The solution to this confusion is not to censor content in humanities studies but to increase students’ exposure to more information. The solution may begin with attention to the lecture by Clark Kerr, the president of the University of California system, espousing a multiversity that incorporates something for everyone: skill sets in sciences as well as strengthening the liberal arts.

The value of liberal arts studies is in teaching critical thinking, stimulating imagination, increasing knowledge about and understanding of other peoples’ traditions and values. Exposure to more information gives the tools to make informed decisions. Literature enhances communication skills and critical thinking. History teaches the process of research, reasoning, and skills in discernment.

The goal of a liberal arts education is the cultivation of the mind, the belief that Lionel Trilling caricatured as “certain good things happen if we read literature.” Career studies have shown that humanities majors, with their communication and analytical skills, often end up in leadership jobs.

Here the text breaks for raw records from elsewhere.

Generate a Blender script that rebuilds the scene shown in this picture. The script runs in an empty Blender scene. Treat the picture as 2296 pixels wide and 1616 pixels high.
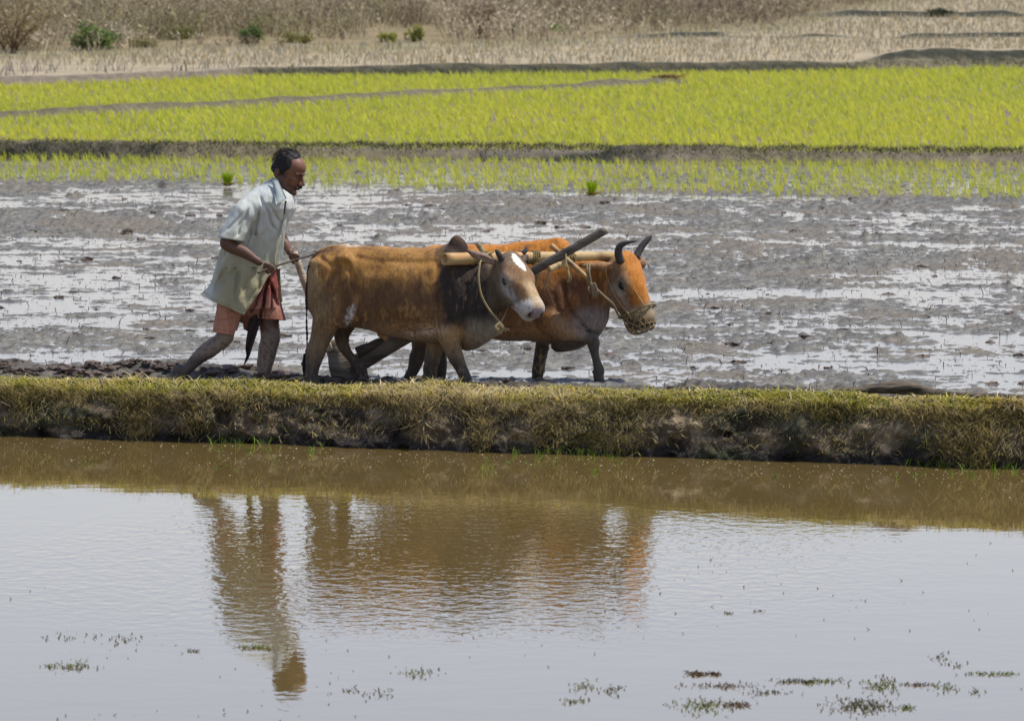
import bpy, math, random
import numpy as np
from mathutils import Vector
S_ = bpy.context.scene
# ------------------------------------------------------------------ camera
PITCH = math.atan(0.08107)
cam = bpy.data.cameras.new('camera'); camo = bpy.data.objects.new('camera', cam)
S_.collection.objects.link(camo); S_.camera = camo
camo.location = (0, 0, 4.0); camo.rotation_euler = (math.radians(90) - PITCH, 0, 0)
cam.sensor_width = 36; cam.lens = 243.6; cam.clip_start = 0.5; cam.clip_end = 6000
cam.dof.use_dof = True; cam.dof.focus_distance = 44.5; cam.dof.aperture_fstop = 9.0
S_.render.resolution_x = 1024; S_.render.resolution_y = 720
# ------------------------------------------------------------------ light
SUN = Vector((0.44, 0.04, 0.90)).normalized()       # direction towards the sun
SUN_EL = math.asin(SUN.z); SUN_AZ = math.atan2(SUN.x, SUN.y)
w = bpy.data.worlds.new('World'); S_.world = w; w.use_nodes = True
nt = w.node_tree
sky = nt.nodes.new('ShaderNodeTexSky'); sky.sky_type = 'NISHITA'; sky.sun_disc = False
sky.sun_elevation = SUN_EL; sky.sun_rotation = SUN_AZ
sky.air_density = 1.0; sky.dust_density = 0.4; sky.ozone_density = 3.0
bg = nt.nodes['Background']; bg.inputs['Strength'].default_value = 0.148
tint = nt.nodes.new('ShaderNodeMix'); tint.data_type = 'RGBA'; tint.blend_type = 'MULTIPLY'; tint.inputs[0].default_value = 1
tint.inputs[7].default_value = (1.60, 1.25, 1.18, 1)          # milky winter-haze sky
nt.links.new(sky.outputs[0], tint.inputs[6]); nt.links.new(tint.outputs[2], bg.inputs[0])
sl = bpy.data.lights.new('sun', 'SUN'); sl.energy = 4.6; sl.angle = math.radians(0.6); sl.color = (1.0, 0.95, 0.86)
so = bpy.data.objects.new('sun', sl); S_.collection.objects.link(so)
so.rotation_euler = (-SUN).to_track_quat('-Z', 'Y').to_euler()
S_.view_settings.view_transform = 'Standard'; S_.view_settings.look = 'None'
S_.view_settings.gamma = 1; S_.view_settings.exposure = 0.0

# ------------------------------------------------------------------ helpers
FD = 15536.0; CX = 1148.0; CY = 808.0
cb, sb = math.cos(PITCH), math.sin(PITCH)
def W(px, py, Y):
    "world point seen at (px,py) of the 2296x1616 photograph, standing at distance Y"
    q = (CY - py) / FD
    h = Y * (q * cb - sb) / (cb + q * sb)
    d = Y * cb - h * sb
    return np.array([(px - CX) / FD * d, Y, 4.0 + h])
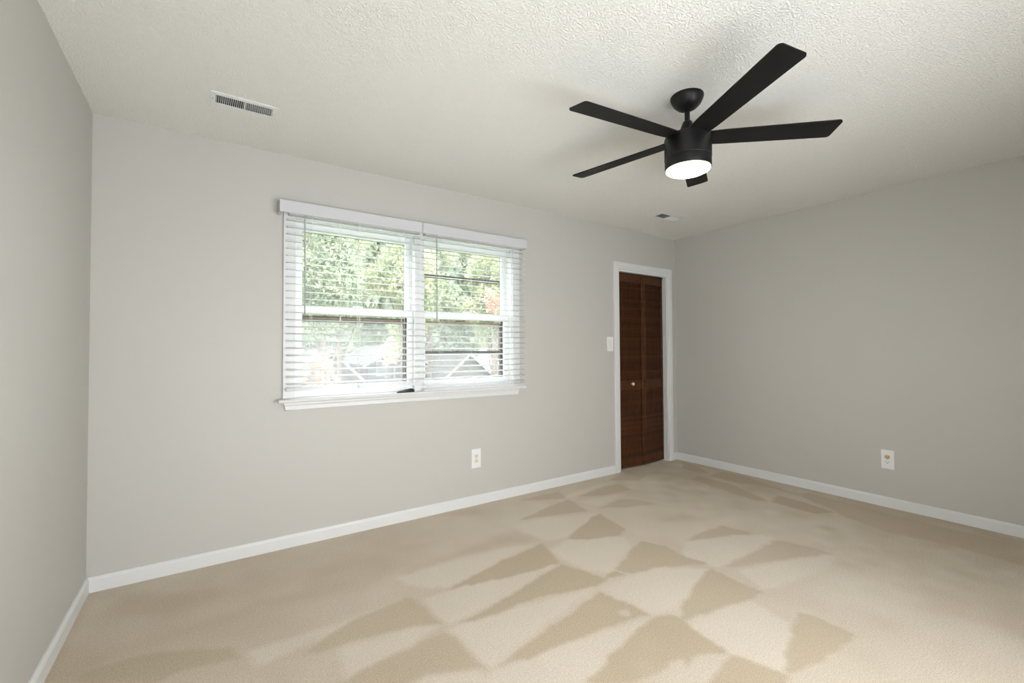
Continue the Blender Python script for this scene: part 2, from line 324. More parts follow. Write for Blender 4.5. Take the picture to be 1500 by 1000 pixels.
def raster_nap(nx, ny):
    xs = np.linspace(0, L, nx); ys = np.linspace(-D, 0, ny); X, Y = np.meshgrid(xs, ys)
    def smooth_noise(cell):
        gx, gy = int(L/cell)+3, int(D/cell)+3; g = rng.standard_normal((gy, gx)); u = X/cell; v = (Y+D)/cell
        i, j = u.astype(int), v.astype(int); fu, fv = u-i, v-j; fu = fu*fu*(3-2*fu); fv = fv*fv*(3-2*fv)
        return (g[j, i]*(1-fu)+g[j, i+1]*fu)*(1-fv)+(g[j+1, i]*(1-fu)+g[j+1, i+1]*fu)*fv
    PX = X+smooth_noise(.05)*.005+smooth_noise(.02)*.003; PY = Y+smooth_noise(.05)*.005+smooth_noise(.02)*.003
    nap_shade = np.zeros_like(X)
    def blur(a, k, n=2):
        for _ in range(n):
            for ax in (0, 1):
                c = np.cumsum(np.pad(a, [(k+1, k) if q == ax else (0, 0) for q in (0, 1)], mode='edge'), axis=ax)
                a = (np.take(c, range(2*k+1, c.shape[ax]), ax)-np.take(c, range(0, c.shape[ax]-2*k-1), ax))/(2*k+1)
        return a
    for lev, poly in NAP:
        ins = np.zeros(X.shape, bool); n = len(poly)
        for i in range(n):
            xa, ya = poly[i]; xb, yb = poly[(i+1) % n]
            if ya == yb: continue
            c = ((ya > PY) != (yb > PY)) & (PX < (xb-xa)*(PY-ya)/(yb-ya)+xa); ins ^= c
        soft = blur(ins.astype(float), *((1, 1) if abs(lev) > .85 else ((1, 2) if abs(lev) > .65 else (4, 2))))
        if lev > 0: nap_shade = np.maximum(nap_shade, soft*lev)
        else: nap_shade = nap_shade*(1+soft*lev)
    # darker towards both sides, mostly falloff of light painted in, some nap, and darker dirt along the left skirting
    lightened = np.zeros_like(X)
    for poly in LIGHT_NAP:
        ins = np.zeros(X.shape, bool); n = len(poly)
        for i in range(n):
            xa, ya = poly[i]; xb, yb = poly[(i+1) % n]
            if ya == yb: continue
            c = ((ya > PY) != (yb > PY)) & (PX < (xb-xa)*(PY-ya)/(yb-ya)+xa); ins ^= c
        lightened = np.maximum(lightened, blur(ins.astype(float), 2, 1))
    base = .33+.10*smooth_noise(.35)+.05*smooth_noise(.12)
    base += .16*np.clip((X-3.3)/1.3, 0, 1)+.22*np.clip((1.0-X)/1.0, 0, 1)
    base += .10*smooth_noise(.09)*np.clip((X-3.0)/.8, 0, 1)
    base += .22*np.clip(1-(L-X)/.22, 0, 1)+.35*np.clip(1-X/.05, 0, 1)*(Y > -.75)
    base = base*(1-.85*lightened)
    return np.clip(nap_shade*.95+np.clip(base, 0, 1)*(1-nap_shade), 0, 1)
nx, ny = 601, 446
nap_shade = raster_nap(nx, ny)
me = bpy.data.meshes.new('floor')
xs = np.linspace(0, L, nx); ys = np.linspace(-D, 0, ny); X, Y = np.meshgrid(xs, ys)
co = np.stack([X.ravel(), Y.ravel(), np.zeros(nx*ny)], 1)
I = (np.arange(ny-1)[:, None]*nx+np.arange(nx-1)[None]).ravel()
faces = np.stack([I, I+1, I+nx+1, I+nx], 1)
me.vertices.add(nx*ny); me.vertices.foreach_set('co', co.ravel())
me.loops.add(faces.size); me.loops.foreach_set('vertex_index', faces.ravel().astype(np.int32))
me.polygons.add(len(faces)); me.polygons.foreach_set('loop_start', (np.arange(len(faces))*4).astype(np.int32))
me.update(calc_edges=True)
a = me.attributes.new('nap_shade', 'FLOAT', 'POINT'); a.data.foreach_set('value', nap_shade.ravel().astype(np.float32))
me.materials.append(M['carpet'])
fl = bpy.data.objects.new('floor', me); COL.objects.link(fl); struct(fl)
# subfloor under carpet, also carries the carpet into the closet
struct(MB().box(DX[0], DX[1], 0, .85, -.012, -.001).build('floor_closet', M['carpet']))

# skirting boards with an eased, stepped top
BH, BT = .076, .014
prof = [(0, 0), (BT, 0), (BT, BH-.016), (BT-.003, BH-.010), (BT-.004, BH-.006), (BT-.008, BH), (0, BH)]
def skirt(name, p, q, inward, m0=0, m1=0):
    """p -> q along the wall; inward = unit vector into the room; m0/m1 mitre the ends"""
    p, q, inw = Vector((*p, 0)), Vector((*q, 0)), Vector((*inward, 0)); d = (q-p).normalized()
    def fn(u, v, k):
        base = (p+d*u*m0) if k == 0 else (q-d*u*m1)
        return base+inw*u+Vector((0, 0, v))
    return struct(MB().prism(prof, fn).build(name, M['trim']))
skirt('baseboard_left', (0, -D), (0, 0), (1, 0), 0, 1)
skirt('baseboard_back', (0, 0), (3.816, 0), (0, -1), 1, 0)
skirt('baseboard_corner', (4.727, 0), (L, 0), (0, -1), 0, 1)
skirt('baseboard_right', (L, 0), (L, -D), (-1, 0), 1, 0)
skirt('baseboard_front', (0, -D), (L, -D), (0, 1), 1, 1)

# ------------------------------------------------------------------ window
win = struct(empty('window_1', (1.77, 0, WX[2])))
cz = .018
b = MB(); b.box(.88, .950, -cz, 0, WX[2], 2.115, .003); b.box(2.595, 2.665, -cz, 0, WX[2], 2.115, .003)
b.box(.95, 2.595, -cz, 0, 2.045, 2.115, .003); b.box(1.735, 1.81, -cz, 0, WX[2], 2.045, .003)
b.build('window_casing', M['trim'], win)
b = MB()
b.box(WX[0]-.001, .957, -.001, WT, WX[2], WX[3]); b.box(2.588, WX[1]+.001, -.001, WT, WX[2], WX[3])
b.box(.957, 2.588, 0, WT, 2.045, WX[3]+.001); b.box(1.745, 1.80, 0, WT, WX[2], 2.045)
for xa, xb in ((.957, 1.745), (1.80, 2.588)):
    for xx in (xa, xb-.012):   # jamb liner tracks
        b.box(xx, xx+.012, .066, .070, WX[2], 2.045); b.box(xx, xx+.012, .098, .104, WX[2], 2.045)
b.build('window_jamb', M['vinyl'], win)
def sash(name, xa, xb, y0, y1, z0, z1, st, rb, rt_, par, lock=False):
    b = MB(); b.box(xa, xa+st, y0, y1, z0, z1, .002); b.box(xb-st, xb, y0, y1, z0, z1, .002)
    b.box(xa+st, xb-st, y0, y1, z0, z0+rb, .002); b.box(xa+st, xb-st, y0, y1, z1-rt_, z1, .002)
    s = b.build(name, M['vinyl'], par)
    ym = (y0+y1)/2
    MB().box(xa+st-.005, xb-st+.005, ym-.002, ym+.002, z0+rb-.005, z1-rt_+.005).build('glass_pane', M['glass'], s)
    if lock: MB().box((xa+xb)/2-.03, (xa+xb)/2+.03, y0-.002, y0+.02, z1, z1+.012, .003).build('sash_lock', M['vinyl'], s)
for xa, xb in ((.957, 1.745), (1.80, 2.588)):
    sash('upper_sash', xa, xb, .072, .098, 1.455, 2.045, .045, .045, .05, win)
    sash('lower_sash', xa, xb, .038, .065, WX[2], 1.505, .040, .070, .052, win, True)
    # bronze aluminium storm frame outside
    b = MB(); xi = xb-.028 if xb > 2 else xb-.037
    b.box(xa, xa+.03, .112, .132, WX[2], 2.045); b.box(xi, xb, .108, .134, WX[2], 2.045)
    b.box(xa+.03, xi, .112, .132, 2.0, 2.045); b.box(xa+.03, xi, .112, .132, WX[2], .955)
    b.box(xi-.012, xi, .108, .134, .955, 1.425)
    st = b.build('storm_frame', M['bronze'], win)
    if xb < 2:
        MB().box(xa+.03, xi, .112, .130, 1.408, 1.424).box(xa+.03, xi, .112, .130, 1.436, 1.446).build('storm_rail', M['bronze'], st)
        MB().box(xa+.03, xi, .108, .112, 1.424, 1.436).build('storm_rail_edge', M['brown'], st)
    else:
        for zz in (1.775, 1.182): MB().box(xa+.03, xi, .112, .130, zz, zz+.026).build('storm_rail', M['bronze'], st)
        MB().box(xa+.03, xi, .112, .130, 1.425, 1.440).build('storm_rail', M['brown'], st)
    MB().box(xa+.03, xi, .1325, .1335, .955, 1.43).build('insect_screen', M['screen'], st)
# stool with rounded nose and the apron under it
b = MB(); ns = [(.0665, .895), (-.070, .895), (-.076, .899), (-.078, .906), (-.076, .913), (-.070, .917), (.0665, .917)]
b.prism(ns, lambda u, v, k: Vector((.853 if k == 0 else 2.688, u, v))); b.build('window_stool', M['trim'], win)
ap = [(0, .842), (-.012, .842), (-.018, .848), (-.016, .870), (-.022, .880), (-.022, .895), (0, .895)]
b = MB(); b.prism(ap, lambda u, v, k: Vector(((.885+(.895-v)*.25) if k == 0 else (2.660-(.895-v)*.25), u, v))); b.build('window_apron', M['trim'], win)
# blocks of trim closing the stool ends against the casing are part of the stool; unseen rear window added as an opening for the fill light
rw = struct(empty('added_rear_window', ((x0+x1)/2, -D, z0)))
b = MB(); b.box(x0, x0+.04, -D-.15, -D-.08, z0, z1); b.box(x1-.04, x1, -D-.15, -D-.08, z0, z1); b.box(x0+.04, x1-.04, -D-.15, -D-.08, z0, z0+.04); b.box(x0+.04, x1-.04, -D-.15, -D-.08, z1-.04, z1)
b.build('window_frame', M['vinyl'], rw)
MB().box(x0+.04, x1-.04, -D-.118, -D-.114, z0+.04, z1-.04).build('glass_pane', M['glass'], rw)

# ------------------------------------------------------------------ blinds
def blind(xa, xb, vx0, vx1, ztop_n, zrail, lad, wand_x, wand_end, label, stacked=0):
    t = empty('window_blind', ((xa+xb)/2, -.047, zrail), label, 'blind', 'white slatted blinds over the double window')
    # valance board with returns to the wall
    b = MB(); b.box(vx0, vx1, -.092, -.082, 2.056, 2.130, .0015)
    if vx0 < 1: b.box(vx0, vx0+.009, -.082, -.001, 2.056, 2.130)
    else: b.box(vx1-.009, vx1, -.082, -.001, 2.056, 2.130)
    b.build('valance', M['valance'], t)
    MB().box(xa+.012, xb-.012, -.076, -.020, 2.052, 2.104, .002).build('headrail', M['blind'], t)
    b = MB(); z = ztop_n; n = 0
    while z > zrail+.020+stacked*.004:
        tilt = R(7)
        arc = [(-.030, -.0015), (-.015, .0006), (0, .0014), (.015, .0006), (.030, -.0015), (.030, .0008), (.015, .0029), (0, .0037), (-.015, .0029), (-.030, .0008)]
        dz = random.uniform(-.0008, .0008)
        def fn(u, v, k, z=z, dz=dz):
            return Vector((xa+.001 if k == 0 else xb-.001, -.050+u*math.cos(tilt)-v*math.sin(tilt), z+dz*(1-2*k)+u*math.sin(tilt)+v*math.cos(tilt)))
        b.prism(arc, fn); z -= .0440; n += 1
    for i in range(stacked): b.box(xa, xb, -.072, -.022, zrail+.022+i*.0042, zrail+.0250+i*.0042)
    b.build('slats', M['blind'], t, smooth=True)
    MB().box(xa, xb, -.077, -.023, zrail, zrail+.020, .003).build('bottom_rail', M['blind'], t)
    for x in lad:
        b = MB()
        for y in (-.0812, -.0195): b.tube((x, y, zrail+.01), (x, y, 2.055), .0011, 6)
        z = ztop_n
        while z > zrail+.03:
            b.tube((x, -.0812, z-.006), (x, -.0195, z+.001), .0006, 5); z -= .0440
        b.build('ladder_cord', M['cord'], t)
        MB().lathe([(0, -.003), (.006, -.003), (.006, 0), (0, 0)], 12, (x, -.047, zrail)).build('rail_button', M['blind'], t)
    b = MB(); b.tube((wand_x, -.0865, 2.050), (wand_x+.002, -.0875, wand_end), .0042, 6)
    wd = b.build('tilt_wand', M['wand'], t)
    MB().tube((wand_x, -.078, 2.066), (wand_x, -.0865, 2.050), .002, 6).build('wand_hook', M['screw'], wd)
    return t
t1 = blind(.893, 1.772, .850, 1.758, 2.021, .966, (1.033, 1.328, 1.635), .990, 1.435,
      'left white slatted blind, bottom rail hanging above the sill with a black remote beneath')
t2 = blind(1.786, 2.682, 1.771, 2.690, 2.018, .918, (1.930, 2.201, 2.545), 1.877, 1.420,
      'right white slatted blind, let all the way down onto the window sill', 0)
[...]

STEM courses are important in this era of artificial intelligence. However, the humanities — with its flood of knowledge, ideas, values, and choices — demonstrates a reality, outside of STEM, of continuing trustworthy theories that may, however, become obsolete in the future.

When young students experience that there is always more information, knowledge, and changing theories of the human condition to discover, the more comfortable they will be with the fluidity of thought in liberal arts. It will take a generation or two, but younger people will be freed from the need to cast all knowledge and information as one good way and all others as false and destructive of familiar preferable ways.

Imagine our schools becoming a model for the future where theories of government, ethics, economics, and human relationships are taken seriously, studied, debated, modified, and proven needed or no longer needed while new theories emerge – think political theories, race, racism, American history, the environment, gender identity, sexuality and LGBTQ+ issues among others.

Imagine it’s OK to have convictions without desecrating all others’. It is reason enough to support humanities studies in our high schools and colleges without fear or the need to censor. It would increase the health of the human condition. And remember, studies have shown that humanities majors, with their communication and analytical skills, often end up in leadership jobs.